Cristian Maggio, Head of Emerging Markets Strategy at TD Securities, suggests that since the start of the week, EM currencies have felt some negative pressure as the dollar gained strength.

Key Quotes

“Major DM currencies have posted comparable moves, but opposite in direction, with the EUR giving up 1.5% and the JPY 1.7% against the dollar in the same timeframe.

This adverse momentum has caused the ZAR to give up 4.5%, TRY to drop 4.3% (until the rebound earlier yesterday), and MXN, BRL and COP to retrace 2.9-3.5% in a little less than a week. In fact, it is hard to find any EM FX that has gained against the greenback since the start of the month.

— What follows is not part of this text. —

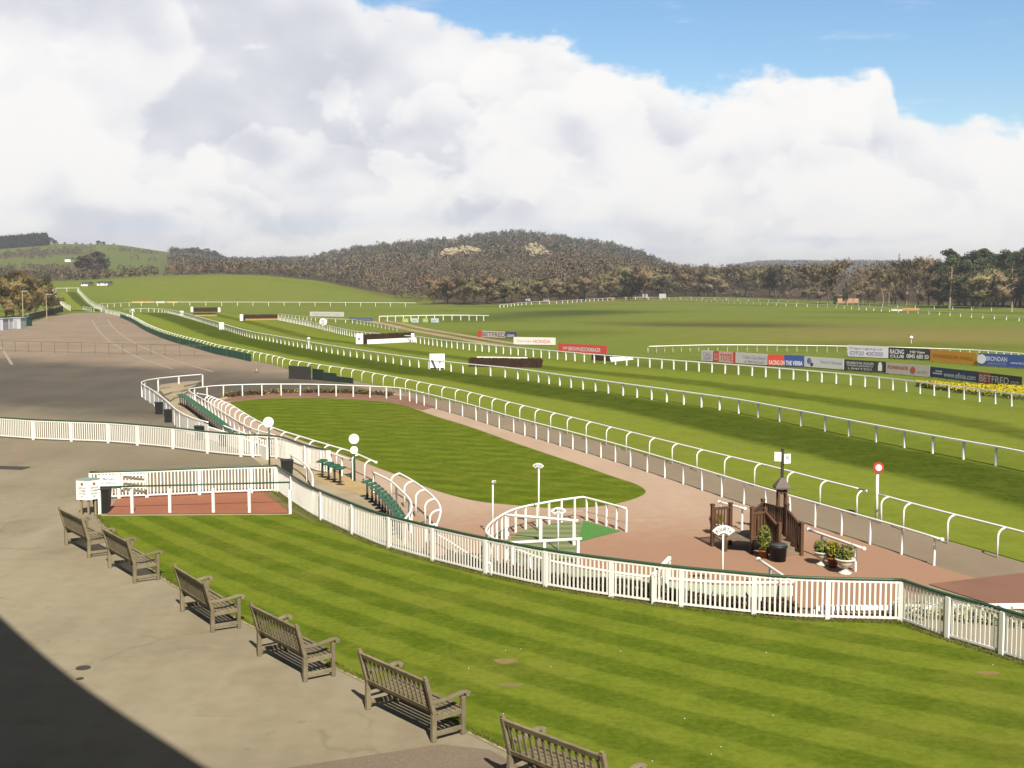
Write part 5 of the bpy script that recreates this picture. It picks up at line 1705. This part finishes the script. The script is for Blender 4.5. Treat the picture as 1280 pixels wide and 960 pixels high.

Is this a worrying signal?

Perhaps, but first off, one should recognize that the vast majority of EM currencies, and the high yielding ones in particular, still are top year-to-date performers vs USD. The RUB and BRL have gained nearly 12%; COP and MYR are up by over 7%; CEE FX bar PLN, CLP and a few Asians, including SGD and IDR, have gained no less than 4%.

Even the underperformers have often appreciated to the dollar this year. PEN, PLN, TWD and KRW have done worse than the previously mentioned currencies, but have all posted positive returns nonetheless.

ZAR is somewhere in the middle of the range, up ‘only’ 3.5% in spite of the sharp rally since mid-January (USDZAR dropped 17% in a peak-to-trough move), but in this case, the initial part of the rally has merely offset the previous January losses, and the May correction has added more weakness to the rand.

More interestingly, TRY and INR have underperformed the EMFX group by losing a meagre 0.3% and 0.5%, respectively, which is largely compensated for by the carry on these positions. So an investor going long these currencies early in February would have still made a positive performance. More so for the INR than the lira as the rupee continued to sell off in the second half of January and until the end of February, but has steadily moved up since and, especially, hasn’t corrected as the lira so far in May.”